Escrevemos porquê? e para quê?

Escrevemos para sermos lidos ou para nos lermos? 
Escrevemos porque sim. 
Escrevemos porque deixamos um pouco de nós em cada palavra, em cada frase, em cada vírgula, mesmo mal colocada. 
Escrevemos porque nos ouvimos no silêncio; para viajamos para paragens longínquas, porque nos banhamos em mares desconhecidos, para caminharmos por veredas e caminhos que os nossos passos nunca marcaram.
Escrevemos porque sonhamos e porque choramos; porque as palavras não temem as nossas fragilidades; para as mostrarem, porque nos levam a aceitá-las.
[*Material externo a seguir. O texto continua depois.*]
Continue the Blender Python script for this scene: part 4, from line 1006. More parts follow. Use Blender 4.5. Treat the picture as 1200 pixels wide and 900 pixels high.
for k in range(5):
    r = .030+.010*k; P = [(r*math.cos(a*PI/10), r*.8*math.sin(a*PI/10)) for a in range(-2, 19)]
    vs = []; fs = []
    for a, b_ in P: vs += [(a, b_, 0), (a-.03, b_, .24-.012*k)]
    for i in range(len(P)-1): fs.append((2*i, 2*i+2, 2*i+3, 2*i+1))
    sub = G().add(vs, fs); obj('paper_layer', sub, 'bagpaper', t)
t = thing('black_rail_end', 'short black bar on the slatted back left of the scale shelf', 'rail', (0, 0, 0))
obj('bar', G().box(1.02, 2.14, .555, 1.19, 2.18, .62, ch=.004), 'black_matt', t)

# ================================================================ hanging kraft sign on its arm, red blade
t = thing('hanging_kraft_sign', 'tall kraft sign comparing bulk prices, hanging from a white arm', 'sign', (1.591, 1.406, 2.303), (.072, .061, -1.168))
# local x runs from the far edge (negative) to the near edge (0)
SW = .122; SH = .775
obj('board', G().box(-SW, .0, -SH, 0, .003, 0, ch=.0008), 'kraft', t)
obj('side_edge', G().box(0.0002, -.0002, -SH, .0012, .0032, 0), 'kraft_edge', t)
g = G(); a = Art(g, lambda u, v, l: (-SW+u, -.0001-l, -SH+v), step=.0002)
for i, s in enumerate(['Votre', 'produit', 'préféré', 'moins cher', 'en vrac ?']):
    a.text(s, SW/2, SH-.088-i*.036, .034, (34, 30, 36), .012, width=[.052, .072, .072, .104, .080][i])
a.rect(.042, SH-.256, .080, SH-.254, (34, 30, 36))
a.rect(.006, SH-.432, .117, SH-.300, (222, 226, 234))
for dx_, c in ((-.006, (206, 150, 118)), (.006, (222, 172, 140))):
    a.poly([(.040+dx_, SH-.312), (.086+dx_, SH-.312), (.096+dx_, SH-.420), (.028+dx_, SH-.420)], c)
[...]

Escrevemos porque temos medo; para nos ser devolvida a coragem e a esperança; porque estamos inseguros, porque estamos confiantes, para nos sentimos perto de quem não está ali, aqui.
Escrevemos porque nos rimos, para sonharmos, porque nos esquecemos, para nos lembrarmos.
Escrevemos porque nos dá de repente fome da vida e para nos alimentarmos dela; da vida e das palavras. 
Escrevemos porque pensamos e para não pensarmos; porque sentimos e para não sentirmos.
Escrevemos porque estamos sós e para não estarmos sós; escrevemos porque e para.
Escrevemos porque queremos fugir do espelho que as palavras nos colocam à frente; escrevemos para nos olharmos nesse espelho; para sentirmos vergonha e arrependimento, para lhe sorrirmos e fazermos uma careta. 
Escrevemos porque estamos cansados e para descansarmos; porque sentimos o vulcão e para que a lava saia e escorra por nós e nos queime por fora depois de nos ter queimado por dentro.
Escrevemos coisas sem nexo, como se o vento levasse as palavras e as trouxesse de volta para que façam sentido. 

Escrevemos porque a alma nos pede e para a saciar.